De zomerzon wandelt op een middag met me mee door het Oosterpark. Op een bankje zie ik drie jongens zitten. Ik weet hun namen: Koekebakker, Hoyer en Bavinck. Ik ken zelfs zo’n beetje hun toekomst. Hoyer: de politiek. Bavinck: mal. Koekebakker: kantoormeneer en schrijver. Ze zitten op dat bankje al vanaf 1971. In brons: Hans Bayens heeft dat zo gemaakt.
Ik zie ze zitten en sta even stil, zelfs de zomerzon stokt even. Dat klopt niet, denk ik. Dat zijn de Titaantjes, die kleine ‘reusjes’ uit 1915: beschreven door Nescio (die dan Koekebakker moet zijn). Maar die zaten niet op een bank:
‘Jongens waren we — maar aardige jongens. Al zeg ik ’t zelf. Heele zomernachten stonden we tegen ’t hek van ’t Oosterpark te leunen en honderd uit te boomen.’

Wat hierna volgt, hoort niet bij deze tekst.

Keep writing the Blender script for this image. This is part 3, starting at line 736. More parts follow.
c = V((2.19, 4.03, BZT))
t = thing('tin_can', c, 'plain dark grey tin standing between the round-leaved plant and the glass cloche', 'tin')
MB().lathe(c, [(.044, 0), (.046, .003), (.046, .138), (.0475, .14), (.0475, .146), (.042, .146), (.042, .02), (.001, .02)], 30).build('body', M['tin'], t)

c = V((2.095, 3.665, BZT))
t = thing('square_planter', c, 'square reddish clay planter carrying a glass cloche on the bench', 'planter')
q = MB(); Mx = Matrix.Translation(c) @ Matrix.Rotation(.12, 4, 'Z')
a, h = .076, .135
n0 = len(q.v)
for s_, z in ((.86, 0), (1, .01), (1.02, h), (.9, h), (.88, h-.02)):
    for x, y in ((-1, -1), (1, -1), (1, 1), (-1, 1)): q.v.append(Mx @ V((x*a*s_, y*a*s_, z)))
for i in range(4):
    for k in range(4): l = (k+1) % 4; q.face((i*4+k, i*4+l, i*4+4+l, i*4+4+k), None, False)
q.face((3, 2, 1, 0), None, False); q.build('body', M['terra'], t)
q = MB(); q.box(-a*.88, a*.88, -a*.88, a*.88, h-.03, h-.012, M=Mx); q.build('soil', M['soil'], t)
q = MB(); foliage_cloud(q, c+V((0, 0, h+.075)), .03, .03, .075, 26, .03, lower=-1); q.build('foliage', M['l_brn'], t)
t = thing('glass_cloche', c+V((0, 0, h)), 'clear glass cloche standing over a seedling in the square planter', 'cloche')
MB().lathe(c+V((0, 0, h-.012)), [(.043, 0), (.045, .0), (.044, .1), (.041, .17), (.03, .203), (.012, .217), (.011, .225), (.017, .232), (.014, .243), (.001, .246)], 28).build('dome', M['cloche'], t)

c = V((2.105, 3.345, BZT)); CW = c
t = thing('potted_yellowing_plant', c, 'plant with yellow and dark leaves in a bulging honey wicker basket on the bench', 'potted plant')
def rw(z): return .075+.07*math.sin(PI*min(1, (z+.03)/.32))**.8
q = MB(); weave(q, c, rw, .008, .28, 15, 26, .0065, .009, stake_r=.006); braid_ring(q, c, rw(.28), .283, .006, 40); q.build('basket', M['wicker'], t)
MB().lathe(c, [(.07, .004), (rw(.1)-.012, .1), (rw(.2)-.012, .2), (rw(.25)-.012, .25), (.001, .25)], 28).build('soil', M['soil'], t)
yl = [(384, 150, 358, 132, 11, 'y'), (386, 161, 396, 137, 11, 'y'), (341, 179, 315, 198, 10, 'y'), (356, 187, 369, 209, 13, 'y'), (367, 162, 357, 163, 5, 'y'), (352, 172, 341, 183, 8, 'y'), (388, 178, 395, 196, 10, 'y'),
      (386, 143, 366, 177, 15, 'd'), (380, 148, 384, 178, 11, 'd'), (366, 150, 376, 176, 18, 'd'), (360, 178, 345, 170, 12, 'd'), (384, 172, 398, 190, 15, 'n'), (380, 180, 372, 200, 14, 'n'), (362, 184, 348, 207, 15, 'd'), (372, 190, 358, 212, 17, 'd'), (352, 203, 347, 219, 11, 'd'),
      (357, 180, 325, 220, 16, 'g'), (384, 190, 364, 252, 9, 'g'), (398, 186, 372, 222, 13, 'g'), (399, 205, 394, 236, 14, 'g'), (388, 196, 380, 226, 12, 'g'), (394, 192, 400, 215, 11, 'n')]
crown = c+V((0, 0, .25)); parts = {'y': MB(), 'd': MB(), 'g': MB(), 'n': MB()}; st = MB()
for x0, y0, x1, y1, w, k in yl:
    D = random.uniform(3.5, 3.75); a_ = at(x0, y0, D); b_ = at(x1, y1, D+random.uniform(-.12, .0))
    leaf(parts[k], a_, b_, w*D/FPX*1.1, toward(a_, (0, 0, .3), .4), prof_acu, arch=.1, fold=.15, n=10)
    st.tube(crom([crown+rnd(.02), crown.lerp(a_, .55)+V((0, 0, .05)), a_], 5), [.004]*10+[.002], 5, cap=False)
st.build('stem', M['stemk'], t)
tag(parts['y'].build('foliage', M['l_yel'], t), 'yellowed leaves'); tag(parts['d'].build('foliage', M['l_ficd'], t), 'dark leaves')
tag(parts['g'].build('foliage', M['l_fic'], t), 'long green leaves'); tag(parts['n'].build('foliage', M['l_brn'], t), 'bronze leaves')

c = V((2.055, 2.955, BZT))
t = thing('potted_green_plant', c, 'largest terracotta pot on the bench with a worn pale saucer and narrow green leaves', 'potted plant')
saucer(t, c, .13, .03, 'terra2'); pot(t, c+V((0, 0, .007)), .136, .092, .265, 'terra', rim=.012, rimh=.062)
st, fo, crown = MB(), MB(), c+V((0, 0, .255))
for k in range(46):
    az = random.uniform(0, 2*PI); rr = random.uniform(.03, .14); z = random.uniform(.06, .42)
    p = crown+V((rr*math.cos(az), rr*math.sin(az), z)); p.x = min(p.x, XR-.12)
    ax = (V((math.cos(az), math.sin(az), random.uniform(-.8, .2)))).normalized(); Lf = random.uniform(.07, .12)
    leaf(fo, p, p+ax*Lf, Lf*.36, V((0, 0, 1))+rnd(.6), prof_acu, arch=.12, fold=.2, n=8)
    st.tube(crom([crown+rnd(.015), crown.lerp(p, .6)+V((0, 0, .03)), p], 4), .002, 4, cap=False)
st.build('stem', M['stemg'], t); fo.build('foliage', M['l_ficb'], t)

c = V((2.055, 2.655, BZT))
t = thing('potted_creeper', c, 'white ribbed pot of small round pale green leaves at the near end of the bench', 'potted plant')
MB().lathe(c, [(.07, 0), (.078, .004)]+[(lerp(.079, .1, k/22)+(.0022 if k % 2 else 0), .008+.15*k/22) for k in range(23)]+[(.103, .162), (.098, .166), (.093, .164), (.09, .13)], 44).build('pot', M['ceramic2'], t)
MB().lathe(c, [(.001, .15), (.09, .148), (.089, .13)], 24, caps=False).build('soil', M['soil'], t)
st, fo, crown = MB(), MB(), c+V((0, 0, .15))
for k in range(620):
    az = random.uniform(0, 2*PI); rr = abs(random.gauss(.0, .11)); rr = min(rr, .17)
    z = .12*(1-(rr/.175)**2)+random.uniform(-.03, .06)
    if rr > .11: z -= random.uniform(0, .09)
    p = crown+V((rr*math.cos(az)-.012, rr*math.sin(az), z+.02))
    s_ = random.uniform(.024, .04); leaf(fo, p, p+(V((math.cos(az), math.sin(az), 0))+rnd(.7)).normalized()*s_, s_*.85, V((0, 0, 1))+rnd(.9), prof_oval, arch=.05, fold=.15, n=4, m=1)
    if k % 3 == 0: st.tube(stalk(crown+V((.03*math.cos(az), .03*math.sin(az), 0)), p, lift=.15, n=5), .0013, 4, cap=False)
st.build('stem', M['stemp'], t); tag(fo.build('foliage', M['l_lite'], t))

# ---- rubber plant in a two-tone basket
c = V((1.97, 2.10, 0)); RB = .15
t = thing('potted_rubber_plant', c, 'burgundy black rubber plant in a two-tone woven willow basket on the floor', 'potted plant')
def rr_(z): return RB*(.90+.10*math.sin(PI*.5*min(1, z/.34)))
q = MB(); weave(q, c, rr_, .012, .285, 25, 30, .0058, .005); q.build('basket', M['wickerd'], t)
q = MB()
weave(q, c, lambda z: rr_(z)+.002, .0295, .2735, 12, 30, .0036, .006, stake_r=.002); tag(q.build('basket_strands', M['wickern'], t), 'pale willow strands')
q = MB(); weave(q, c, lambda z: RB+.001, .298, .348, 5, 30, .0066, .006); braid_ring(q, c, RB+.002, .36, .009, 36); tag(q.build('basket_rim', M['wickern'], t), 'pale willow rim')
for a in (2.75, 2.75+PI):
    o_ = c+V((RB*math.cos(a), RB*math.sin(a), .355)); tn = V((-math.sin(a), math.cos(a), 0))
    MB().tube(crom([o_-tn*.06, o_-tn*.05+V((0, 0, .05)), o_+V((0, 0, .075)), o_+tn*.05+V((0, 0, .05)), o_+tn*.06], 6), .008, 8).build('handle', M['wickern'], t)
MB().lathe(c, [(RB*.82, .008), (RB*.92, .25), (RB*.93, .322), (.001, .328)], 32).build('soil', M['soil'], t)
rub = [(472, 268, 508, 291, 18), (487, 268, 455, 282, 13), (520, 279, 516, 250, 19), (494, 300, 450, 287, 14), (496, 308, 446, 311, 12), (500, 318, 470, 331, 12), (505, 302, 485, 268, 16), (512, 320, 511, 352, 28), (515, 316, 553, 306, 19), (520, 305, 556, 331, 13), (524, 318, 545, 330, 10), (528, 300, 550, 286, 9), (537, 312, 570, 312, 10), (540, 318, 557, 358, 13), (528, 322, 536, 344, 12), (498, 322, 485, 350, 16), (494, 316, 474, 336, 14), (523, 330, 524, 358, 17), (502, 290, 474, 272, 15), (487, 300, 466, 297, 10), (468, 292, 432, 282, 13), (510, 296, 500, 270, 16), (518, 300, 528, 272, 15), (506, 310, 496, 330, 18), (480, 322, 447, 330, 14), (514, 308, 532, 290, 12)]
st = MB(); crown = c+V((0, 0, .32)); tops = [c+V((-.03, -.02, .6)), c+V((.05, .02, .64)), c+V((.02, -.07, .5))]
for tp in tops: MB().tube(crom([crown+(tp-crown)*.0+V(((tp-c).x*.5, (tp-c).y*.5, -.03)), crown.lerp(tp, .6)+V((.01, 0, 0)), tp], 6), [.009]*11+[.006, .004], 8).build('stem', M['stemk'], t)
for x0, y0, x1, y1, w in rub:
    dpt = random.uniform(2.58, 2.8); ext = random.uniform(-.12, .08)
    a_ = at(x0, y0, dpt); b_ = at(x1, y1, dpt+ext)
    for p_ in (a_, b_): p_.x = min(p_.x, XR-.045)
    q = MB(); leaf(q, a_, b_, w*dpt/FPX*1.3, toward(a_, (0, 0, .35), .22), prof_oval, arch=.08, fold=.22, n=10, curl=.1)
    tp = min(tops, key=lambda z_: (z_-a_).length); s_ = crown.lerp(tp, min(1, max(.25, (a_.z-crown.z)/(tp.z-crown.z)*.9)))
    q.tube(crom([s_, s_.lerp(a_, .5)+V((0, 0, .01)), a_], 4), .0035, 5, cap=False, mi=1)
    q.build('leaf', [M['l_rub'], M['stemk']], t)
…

Het is het melancholische verhaal van jongens die de wereld wel ’s even wilden tonen dat… nou ja, wat dan ook. Maar over hun bereikte toekomst moesten ze erkennen: ‘we zijn nu veel wijzer, stakkerig wijs zijn we geworden’. Ik raak vol nostalgie. Naar die Titaantjes. Naar dat Titaantje dat ik zelf was. Toen Nescio niet meer honderd uit stond te boomen aan ’t hek van ‘t Oosterpark, werd hij een kantoormeneer, een directeur uiteindelijk. Hij schreef enkele befaamde verhalen, hij zwierf graag in de natuur en schreef ook daarover. Hij woonde in Oost.